Energy systems must undergo rapid transformation to reduce emissions, support long-term development and ensure energy security. But such shifts come with short-term social and economic costs, particularly for workers, consumers and communities already facing challenges of equitable distribution. Without addressing these impacts, transitions risk being neither sustainable nor widely accepted. 

This new INETTT brief, entitled Just energy transitions in developing countries: Experience from JETP initiatives, examines how just energy transition policies can help reconcile climate ambition with social equity. It focuses on the specific challenges and opportunities in developing countries, where balancing decarbonisation with poverty reduction, affordable energy access and historical injustices is essential. 

A key focus of the brief is the Just Energy Transition Partnership (JETP), a relatively new international financing mechanism designed to support developing countries in phasing out fossil fuels while protecting livelihoods and fostering inclusive growth. The brief reflects on early JETP experiences and emphasises the importance of transparency, accountability and country ownership in just transition financing. 
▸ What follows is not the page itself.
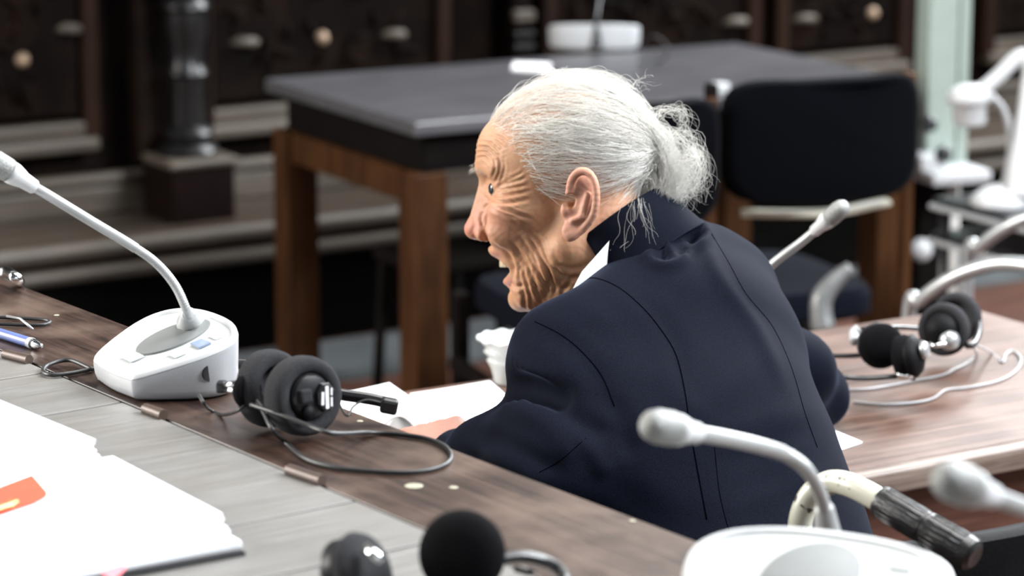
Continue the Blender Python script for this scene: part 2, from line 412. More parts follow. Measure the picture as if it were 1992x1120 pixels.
# ------------------------------------------------------------------ table in the background
BZ = .74
A_B = math.radians(29.5)
BU = RZ(A_B) @ Vector((1, 0, 0)); BN = RZ(A_B) @ Vector((0, 1, 0)); BM = Matrix((BU, BN, UPZ)).transposed()
bc_ = (G(476, 155, BZ) + G(845, 235, BZ) + G(1822, 152, BZ) + G(1400, 85, BZ)) / 4
bl, bw = 1.235, .71
def BK(u, n, z=0.0): v = bc_ + BU * u + BN * n; v.z = BZ + z; return v
M_btop = wood('dark_desk_top', (.045, .044, .049), (.095, .092, .10), ang=A_B, rough=.30, blotch=.3, spec=.6)
M_bapr = wood('black_desk_edge', (.0025, .002, .002), (.007, .005, .0045), ang=A_B, rough=.7, spec=.06)
M_bleg = wood('brown_desk_leg', (.024, .009, .0035), (.066, .027, .009), ang=A_B, rough=.5, vertical=True, spec=.12)
btab = empty('writing_desk', BK(0, 0, -BZ), 'dark-topped brown wooden desk standing behind the seated person', 'table')
q = MB(); q.box(BK(0, 0, -.014), (bl, bw, .028), BM, .004); q.build('table_top', M_btop, btab)
for n_ in (-bw / 2 + .045, bw / 2 - .045):
    q = MB(); q.box(BK(0, n_, -.068), (bl - .08, .022, .08), BM, .002); q.build('apron', M_bapr, btab)
for u_ in (-bl / 2 + .045, bl / 2 - .045):
    q = MB(); q.box(BK(u_, 0, -.068), (.022, bw - .08, .08), BM, .002); q.build('apron', M_bapr, btab)
    q = MB(); q.box(BK(u_, 0, -.142), (.05, bw - .15, .066), BM, .003); q.build('rail', M_bleg, btab)
    for n_ in (-bw / 2 + .055, bw / 2 - .055):
        q = MB(); q.box(BK(u_, n_, -.108 - .316), (.075, .075, .632), BM, .004); q.build('leg', M_bleg, btab)

# ------------------------------------------------------------------ two black chairs in front of the background desk
def chair(px, py, d, rot, wid, label, mirrored=False):
    top = P(px, py, d)                              # middle of the top edge of the back rest
    ang = A_B + rot
    u = RZ(ang) @ Vector((1, 0, 0)); n = RZ(ang) @ Vector((0, 1, 0)); M = Matrix((u, n, UPZ)).transposed()
    base = Vector((top.x, top.y, 0)); ht = top.z
    root = empty('office_chair', base, label, 'chair', 'black chairs at the background desk')
    def K(a, b, z): return base + u * a + n * b + UPZ * z
    # back rest: padded curved rounded rectangle
    bh = .24; rows = []
    nx, nz = 22, 14
    for side in (0, 1):
        pass
    mb = MB(); outline = []
    r_c = .045
    for k in range(40):
        a = 2 * math.pi * (k + .5) / 40
        sx = math.copysign(abs(math.cos(a)) ** .42, math.cos(a)); sz = math.copysign(abs(math.sin(a)) ** .42, math.sin(a))
        outline.append((sx * wid / 2, sz * bh / 2))
    def curve(x): return -.045 * (1 - (2 * x / wid) ** 2) 
    def dip(x): return -.012 * math.cos(math.pi * x / wid)
    lay = [(.90, -.020), (.97, -.016), (1.0, -.006), (1.0, .012), (.96, .024), (.86, .028)]
    rws = []
    for sc_, off in lay:
        rws.append([K(x * sc_, curve(x * sc_) + off - .05, ht - bh / 2 + z * sc_ + (dip(x) if z > 0 else 0)) for x, z in outline])
    mb.loops(rws)
    mb.build('backrest', M_chairf, root, 'auto')
    q = MB(); q.tube(catmull([K(-wid / 2 + .05, -.03, ht - bh - .02), K(0, -.075, ht - bh - .022), K(wid / 2 - .05, -.03, ht - bh - .02)], 6), .016, 10, flat=.5); q.build('back_bar', M_beige, root, True)
    for s_ in (-1, 1):
        q = MB(); q.box(K(s_ * (wid / 2 + .004), -.01, (ht - .02) / 2), (.020, .028, ht - .02), M, .005); q.build('leg', M_bleg if s_ > 0 else M_bapr, root)
        q = MB(); q.box(K(s_ * (wid / 2 - .01), .40, .22), (.03, .035, .44), M, .005); q.build('leg', M_bapr, root)
        q = MB(); q.box(K(s_ * (wid / 2 + .004), .2, .30), (.022, .40, .03), M, .005); q.build('side_rail', M_bapr, root)
    mb = MB(); rws = []
    for sc_, z in ((.93, .41), (1, .42), (1.0, .455), (.95, .47), (.8, .474)):
        rws.append([K(x / (wid / 2) * (wid / 2 - .02) * sc_, .21 + zz / (bh / 2) * .21 * sc_, z) for x, zz in outline])
    mb.loops(rws); mb.build('seat', mat('navy_seat_fabric', (.0025, .0032, .007), .92, var=.25, scale=200, spec=.08), root, 'auto')
    return root
chair(1575, 128, 5.20, math.radians(-8), .40, 'black fabric chair whose whole back shows beside the white pillar')
chair(1208, 176, 5.06, math.radians(-8), .34, 'black fabric chair partly hidden behind the white-haired head')
# ------------------------------------------------------------------ desk microphones
def mic_unit(name, o, ang, neck, label, head_len=.055, neck_r=.0042, cable=None, dark_neck=False, head=True, body_mat=None, sc=1.0, ps=1.0, group='desk microphone units'):
    """o: world point under the middle of the front edge; local x runs to the rear, y to the left"""
    o = Vector(o); u = RZ(ang) @ Vector((1, 0, 0)); n = RZ(ang) @ Vector((0, 1, 0))
    def K(x, y, z): return o + (u * x * ps + n * y * ps + UPZ * z) * sc
    root = empty(name, o, label, 'microphone', group)
    ctl = [(0.0, -.045), (.004, -.060), (.03, -.078), (.075, -.098), (.108, -.100), (.132, -.082), (.146, -.045), (.150, 0),
           (.146, .045), (.132, .082), (.108, .100), (.075, .098), (.03, .078), (.004, .060), (0.0, .045), (-.004, 0)]
    out = [(p.x, p.y) for p in catmull([(a, b, 0) for a, b in ctl], 5, True)]
    cx = .075
    def H(x): return .024 + .036 * max(0, min(1, x / .150)) ** .9
    def ring(s_, zf): return [K(cx + (x - cx) * s_, y * s_, zf(cx + (x - cx) * s_)) for x, y in out]
    def ringi(d_, dz):
        r_ = []
        for x, y in out:
            v = Vector((x - cx, y)); L_ = v.length; v = v * ((L_ - d_) / L_)
            r_.append(K(cx + v.x, v.y, H(cx + v.x) + dz))
        return r_
    q = MB(); q.loops([ring(.88, lambda x: .001), ring(.95, lambda x: .004), ring(.985, lambda x: .010), ring(1.0, lambda x: H(x) - .006), ring(1.0, lambda x: H(x) - .0045)])
    body = q.build('base', body_mat or M_silver2, root, 'auto')
    q = MB(); q.loops([ringi(.001, -.0045), ringi(.000, -.003), ringi(.0015, .0002), ringi(.004, .0015), ringi(.0075, .0012), ringi(.009, -.0006), ringi(.0095, -.0022)])
    q.build('top_rim', M_white, root, 'auto')
    q = MB(); q.loops([ringi(.009, -.004), ringi(.009, -.0018), ringi(.012, -.0012)]); q.build('top_plate', M_plate, root, 'auto')
    # oval loudspeaker grille
    q = MB()
    def oval(s_, dz): return [K(.085 + .048 * s_ * math.cos(a), .002 + .036 * s_ * math.sin(a), H(.085 + .048 * s_ * math.cos(a)) + dz) for a in [2 * math.pi * k / 36 for k in range(36)]]
    q.loops([oval(1, -.003), oval(1, .0001), oval(.97, .0006)]); q.build('speaker_grille', M_greyl, root, 'auto')
    for (bx, by, bw_, bd_, m_) in ((.028, .0, .030, .014, M_white), (.062, -.056, .020, .012, M_white), (.092, -.060, .024, .013, M_slot), (.116, -.058, .02, .012, M_white)):
        q = MB()
        z = H(bx); sl = math.atan(.036 / .150)
        Mx = RZ(ang) @ Matrix.Rotation(-sl, 3, 'Y')
        q.box(K(bx, by, z), (bd_ * sc, bw_ * sc * .8, .0022 * sc), Mx, .0006)
        q.build('button', m_, root)
    # side socket
    q = MB(); q.lathe([(.0085, -.003), (.0085, .0008), (.007, .001)], K(.086, -.0975, .026), (n * -1).lerp(u, .15), 18); q.build('headphone_socket', M_black, root, 'auto')
    # neck
    nk = [Vector(p) for p in neck]
    b0 = nk[0]
    dirn = (nk[1] - nk[0]).normalized()
    q = MB(); q.lathe([(.0135, -.006), (.0135, .003), (.0115, .006), (.0105, .010), (.0078, .034), (.0070, .036), (.0052, .038)], b0, dirn, 20); q.build('neck_socket', M_black if dark_neck else M_greym, root, 'auto')
    pth = catmull(nk, 10)
    q = MB(); rs = []
    # flexible part ribbed, upper part smooth
    tot = sum((pth[i + 1] - pth[i]).length for i in range(len(pth) - 1)); acc = 0
    fine = []
    for i in range(len(pth) - 1):
        for k in range(4): fine.append(pth[i].lerp(pth[i + 1], k / 4))
    fine.append(pth[-1]); acc = 0
    for i, p_ in enumerate(fine):
        if i: acc += (p_ - fine[i - 1]).length
        fr = acc / tot
        rs.append(neck_r * (1.0 + (.07 * math.sin(i * 2.1) if fr < .5 else .12)))
    q.tube(fine, rs, 10); q.build('gooseneck', M_greym if not dark_neck else M_black, root, True)
    if head:
        e = nk[-1]; d = (nk[-1] - nk[-2]).normalized()
        s = head_len / .055
        q = MB(); q.lathe([(.0050 * s, -.022 * s), (.0082 * s, -.018 * s), (.0092 * s, -.004 * s), (.0105 * s, 0), (.0125 * s, .008 * s), (.0128 * s, .014 * s)], e, d, 20)
        hd = q.build('microphone_head', M_white, root, True)
        q = MB(); q.lathe([(.0128 * s, .014 * s), (.0136 * s, .018 * s), (.0136 * s, .034 * s), (.0118 * s, .043 * s), (.0075 * s, .049 * s), (.001, .0505 * s)], e, d, 20)
        q.build('capsule_grille', M_grille, hd, True)
    if cable:
        q = MB(); q.tube(catmull(cable, 8), .0022, 8); q.build('cable', M_cord, root, True)
    return root
M_silver2 = mat('light_silver_plastic', (.43, .44, .46), .36, metal=.15, var=.04, bump=.15, bscale=900)
M_greyl = mat('grille_grey', (.14, .147, .147), .55, var=.04, bump=.3, bscale=2500)
M_greym = mat('neck_grey', (.36, .37, .37), .34, metal=.25, var=.05)
M_slot = mat('blue_grey_button', (.16, .20, .28), .3, var=.1)
M_grille = mat('mic_grille', (.24, .245, .24), .4, metal=.3, var=.3, scale=500, bump=.8, bscale=1200)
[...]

As reaffirmed in the Paris Agreement, developed countries have a responsibility to provide support to developing nations. Adequate, just transition finance is crucial to avoid new fossil fuel lock-ins and serves as a means of climate justice, shifting resources from those most responsible for emissions to those most vulnerable to their effects. 

The INETTT brief, written in close collaboration with experts from across the INETTT membership network, is a timely contribution to the global debate on how to fund and structure energy transitions that leave no one behind. It underlines that justice, inclusion and equity must be treated not as add-ons, but as core elements of effective climate policy.